I’m inspired by folk patterns, old blankets, rugs and all kinds of woven, painted and crafted patterns from the past. When I was a park ranger in the Southwest, I studied Anasazi pottery. I also grew up walking on lovely threadbare Oriental rugs. They took me to places in my imagination and provided the backdrop for hours of play and drawing.
Like a handmade rug, my fabrics often have a flaw or a surprise — a stray pixel, a gecko hiding, a broken tile, or bunny poop in the grass.
I honor knitting, sewing and embroidery in my prints. Currently, I’m working on:
- A quilt design with Maria Shell, a modern improv quilter
- A design using my grammy’s embroidery
- A classic gingham for our new collaboration with Missouri Star Quilt Company
- A collaboration with Nicole of MOD Home Ceramics
We release three to five fabrics a year, with four to five queued up for later. My goal is to sell more fabric so I can make more fabric. (Thank you all for helping!)
How do I know what will sell? Some prints, languish for years while I redesign, rethink, recolor and go down rabbit holes. I print patterns out to scale (multiple passes through 8.5-by-11-inch paper in my printer) and tape them together like a sewing pattern. I walk by randomly, seeing them out of the corner of my eye. When other people see it and catch their breath, that visceral connection tells me it’s worth pursuing.

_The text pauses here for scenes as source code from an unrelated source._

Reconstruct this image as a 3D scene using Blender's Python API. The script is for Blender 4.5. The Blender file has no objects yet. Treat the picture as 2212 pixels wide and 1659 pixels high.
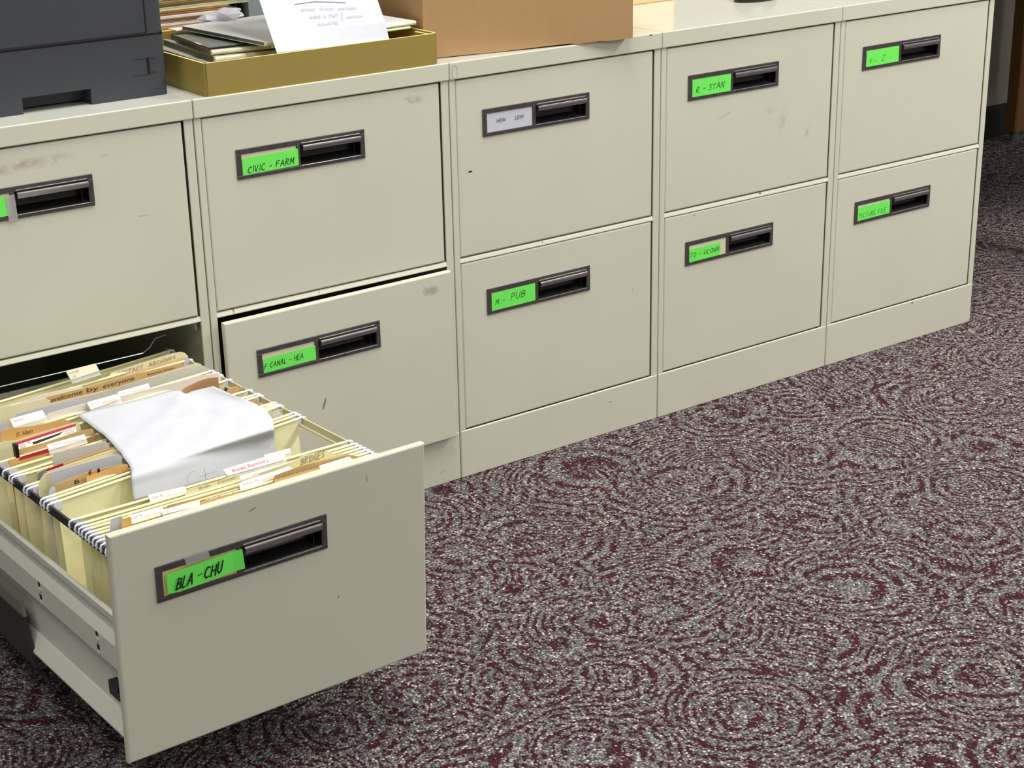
import bpy, bmesh, math, random
from mathutils import Vector, Matrix
random.seed(7)
S = bpy.context.scene
COL = S.collection
# ------------------------------------------------------------------ camera
F, CX, CY = 3660.148, 1106.0, 829.5
CAM = Vector((-1.08914, -2.28748, 1.21274))
YAW, PIT, ROL = 0.62812, 0.35867, -0.02054
fw = Vector((math.sin(YAW)*math.cos(PIT), math.cos(YAW)*math.cos(PIT), -math.sin(PIT)))
r0 = Vector((math.cos(YAW), -math.sin(YAW), 0)); u0 = r0.cross(fw)
rt = math.cos(ROL)*r0 + math.sin(ROL)*u0; up = -math.sin(ROL)*r0 + math.cos(ROL)*u0
cd = bpy.data.cameras.new('camera'); cam = bpy.data.objects.new('camera', cd); COL.objects.link(cam)
cd.sensor_width = 36; cd.lens = F*36/2212; cd.clip_start = .05
cam.matrix_world = Matrix(((rt.x, up.x, -fw.x, CAM.x), (rt.y, up.y, -fw.y, CAM.y), (rt.z, up.z, -fw.z, CAM.z), (0, 0, 0, 1)))
S.camera = cam
# ------------------------------------------------------------------ light
S.view_settings.view_transform = 'Standard'; S.view_settings.look = 'None'
S.view_settings.exposure = 0.35; S.view_settings.gamma = 1; S.view_settings.use_curve_mapping = False
w = bpy.data.worlds.new('world'); S.world = w; w.use_nodes = True
w.node_tree.nodes['Background'].inputs[0].default_value = (0.93, 1.0, 0.97, 1)
w.node_tree.nodes['Background'].inputs[1].default_value = 0.37
def area(name, loc, sx, sy, power, col=(1, .985, .93), aim=None):
    l = bpy.data.lights.new(name, 'AREA'); l.shape = 'RECTANGLE'; l.size = sx; l.size_y = sy; l.energy = power; l.color = col
    o = bpy.data.objects.new(name, l); o.location = loc; COL.objects.link(o)
    if aim: o.rotation_euler = (Vector(aim)-Vector(loc)).to_track_quat('-Z', 'Y').to_euler()
    return o
area('overhead_light', (2.6, -1.5, 2.66), .6, 1.2, 60)
area('overhead_light', (0.2, -0.6, 2.66), .6, 1.2, 36)
area('overhead_light', (2.2, 0.0, 2.66), .6, 1.2, 22)  # added unseen lamp, brightens the cabinet tops
area('overhead_light', (-1.6, -2.8, 2.66), .6, 1.2, 24)
area('overhead_light', (4.8, -1.5, 2.66), .6, 1.2, 24)
area('overhead_light', (-1.5, -0.5, 2.66), .6, 1.2, 16)  # added unseen lamp, lifts the left flange of the open drawer
area('overhead_light', (2.2, -4.2, 2.66), .6, 1.2, 62)

# ------------------------------------------------------------------ helpers
def ray(u, v): return fw + rt*((u-CX)/F) - up*((v-CY)/F)
def at(u, v, ax, val):                      # photo ray met with the plane axis = val
    d = ray(u, v); t = (val-CAM[ax])/d[ax]; return CAM + d*t
class MB:
    def __init__(s): s.v = []; s.f = []; s.m = []
    def add(s, vs, fs, mi=0):
        n = len(s.v); s.v += [Vector(p) for p in vs]
        for f in fs: s.f.append([i+n for i in f]); s.m.append(mi)
        return s
    def box(s, x0, x1, y0, y1, z0, z1, mi=0):
        v = [(x, y, z) for x in (x0, x1) for y in (y0, y1) for z in (z0, z1)]
        return s.add(v, [(0, 1, 3, 2), (4, 6, 7, 5), (0, 4, 5, 1), (2, 3, 7, 6), (0, 2, 6, 4), (1, 5, 7, 3)], mi)
    def bbox(s, x0, x1, y0, y1, z0, z1, b=.002, mi=0, seg=2):   # bevelled box
        bm = bmesh.new(); bmesh.ops.create_cube(bm, size=1)
        for v in bm.verts: v.co = Vector(((x0+x1)/2+v.co.x*(x1-x0), (y0+y1)/2+v.co.y*(y1-y0), (z0+z1)/2+v.co.z*(z1-z0)))
        bmesh.ops.bevel(bm, geom=bm.edges[:], offset=b, segments=seg, affect='EDGES', profile=.5)
        return s.bm(bm, mi)
    def bm(s, bm, mi=0, mat=None):
        bm.verts.ensure_lookup_table(); bm.verts.index_update()
        s.add([(mat @ v.co) if mat else v.co.copy() for v in bm.verts], [[v.index for v in f.verts] for f in bm.faces], mi); bm.free(); return s
    def prism(s, poly, d, mi=0, mi2=None):          # poly: 3D points, d: extrusion vector
        n = len(poly); d = Vector(d); p = [Vector(q) for q in poly]
        s.add(p+[q+d for q in p], [list(range(n)), list(range(2*n-1, n-1, -1))], mi)
        s.add(p+[q+d for q in p], [(i, i+n, (i+1) % n+n, (i+1) % n) for i in range(n)], mi if mi2 is None else mi2); return s
    def tube(s, pts, r, n=8, mi=0, cap=True):
        pts = [Vector(p) for p in pts]; rings = []
        for i, p in enumerate(pts):
            t = (pts[min(i+1, len(pts)-1)]-pts[max(i-1, 0)]).normalized()
            a = t.orthogonal().normalized() if i == 0 else (a - t*a.dot(t)).normalized()
            b = t.cross(a); rings.append([p+(a*math.cos(2*math.pi*k/n)+b*math.sin(2*math.pi*k/n))*r for k in range(n)])
        vs = [q for rg in rings for q in rg]; fs = []
        for i in range(len(pts)-1):
            for k in range(n): fs.append((i*n+k, i*n+(k+1) % n, (i+1)*n+(k+1) % n, (i+1)*n+k))
        if cap: fs.append(list(range(n))[::-1]); fs.append([(len(pts)-1)*n+k for k in range(n)])
        return s.add(vs, fs, mi)
    def cyl(s, c, r, h, n=24, mi=0, axis=(0, 0, 1)):
        a = Vector(axis).normalized(); return s.tube([Vector(c), Vector(c)+a*h], r, n, mi)
    def xf(s, M): s.v = [M @ p for p in s.v]; return s
    def warp(s, f): s.v = [Vector(f(p)) for p in s.v]; return s
    def build(s, name, mats, parent=None, M=None, smooth=False):
        me = bpy.data.meshes.new(name); me.from_pydata([tuple(p) for p in s.v], [], s.f)
        for m in (mats if isinstance(mats, (list, tuple)) else [mats]): me.materials.append(m)
        for p, mi in zip(me.polygons, s.m): p.material_index = mi; p.use_smooth = smooth
        bm = bmesh.new(); bm.from_mesh(me); bmesh.ops.recalc_face_normals(bm, faces=bm.faces[:]); bm.to_mesh(me); bm.free()
        o = bpy.data.objects.new(name, me); COL.objects.link(o)
        if M is not None: o.matrix_world = M
        if parent: o.parent = parent
        return o
def tag(o, label=None, cat=None, group=None, kind=None):
    for k, v in (('label', label), ('category', cat), ('group', group), ('kind', kind)):
        if v: o[k] = v
    return o
def empty(name, M, label, cat, group=None):
    o = bpy.data.objects.new(name, None); COL.objects.link(o); o.empty_display_size = .05; o.matrix_world = M
    return tag(o, label, cat, group)
T = Matrix.Translation
def lin(c): return tuple(((x/255)/12.92 if x/255 <= .04045 else ((x/255+.055)/1.055)**2.4) for x in c)+(1,)

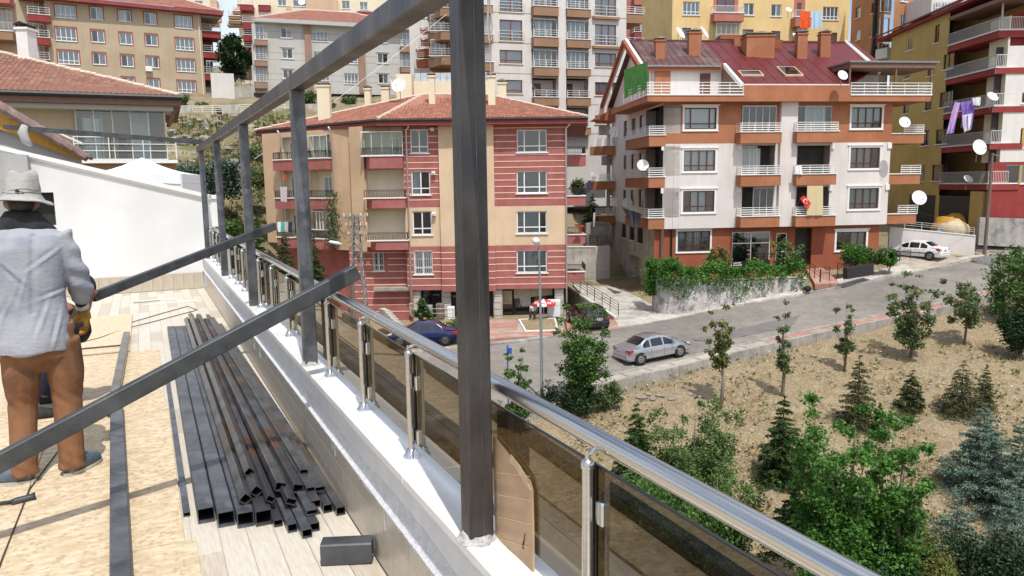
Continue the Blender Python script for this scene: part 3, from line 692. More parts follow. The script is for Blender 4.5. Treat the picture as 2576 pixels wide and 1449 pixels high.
def dish_mesh(r):
    def fn():
        b = MB(); prof = [(0.001,0),(.3*r,.012*r),(.6*r,.06*r),(.85*r,.13*r),(r,.19*r),(r*1.02,.19*r),(.85*r,.11*r),(.6*r,.04*r),(.3*r,-.01*r),(.001,-.02*r)]
        b.lathe(prof, 24); return b.mesh('reflector', 'dish_white', smooth='auto')
    return cached(('dish', round(r,2)), fn)
def dish(px, py, y, rpx, label, az=20, el=38, group='satellite dishes', stand=.5):
    """a dish on a bracket: reflector, feed arm, mount"""
    p = at_y(px, py, y); r = rpx*y/FPX*1.06; t = thing('satellite_dish', label, 'satellite dish', p, rad(az), group)
    rf = ob('reflector', dish_mesh(r), t, (0,0,0), rot=(rad(90-el), 0, 0)); b = MB()
    tip = Vector((0, -math.cos(rad(el-22))*r*1.25, math.sin(rad(el-22))*r*.55-.1*r))
    b.tube([(0, 0, -r*.95), tip], .018, 5); b.tube([tip, tip+Vector((0, .09, .02))], .035, 8); ob('feed_arm', b.mesh('feed_arm', 'dish_arm'), t)
    b = MB(); b.tube([(0, .06, 0), (0, .16, -.05), (0, .18, -stand-r)], .025, 6); ob('mount', b.mesh('mount', 'dish_arm'), t)
    return t
def cloth(name, label, cat, P, m, group=None, fold=.04, nx=14, nz=8, seed=1, drop=.0):
    """hanging cloth: P = four corners tl,tr,br,bl"""
    r = random.Random(seed); tl, tr_, br, bl = [Vector(p) for p in P]; n = (tr_-tl).cross(bl-tl).normalized(); R_ = []
    for j in range(nz+1):
        row = []
        for i in range(nx+1):
            s_, t_ = i/nx, j/nz; p = tl.lerp(tr_, s_).lerp(bl.lerp(br, s_), t_)
            row.append(p+n*fold*(.3+t_)*math.sin(s_*nx*.9+seed+t_*1.5)+n*fold*.4*math.sin(s_*23+seed*3)-Vector((0,0,fold*.6*abs(math.sin(s_*nx*.5+seed)))*1)*(1 if j == nz else .4*t_))
        R_.append(row)
    c0 = sum((Vector(p) for row in R_ for p in row), Vector())/((nx+1)*(nz+1)); b = MB(); b.grid([[p-c0 for p in row] for row in R_])
    o = ob(name, b.mesh(name, m, smooth=True), None, c0); return tag(o, label, cat, group)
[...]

I struggle to communicate color. Even with Pantone, the way the print looks on fabric is different from my paper print or computer screen. It can be a many-month process back and forth with the mill to get the colors to work. It doesn’t even have to match my paper — it just has to make my heart sing! If I love it enough, my customers will too.
When my grammy died, the only thing I really wanted were her pillows. She taught me embroidery. She was a maker. I’m making an embroidery fabric to honor grammies who inspire us to become makers.
I draw what she stitched and see her sitting in front of the TV, in her 80s, leg flung over the arm of her floral easy chair, cat at her side and methodically stitching, as women have done forever. I can feel her hands pulling the floss through the cloth.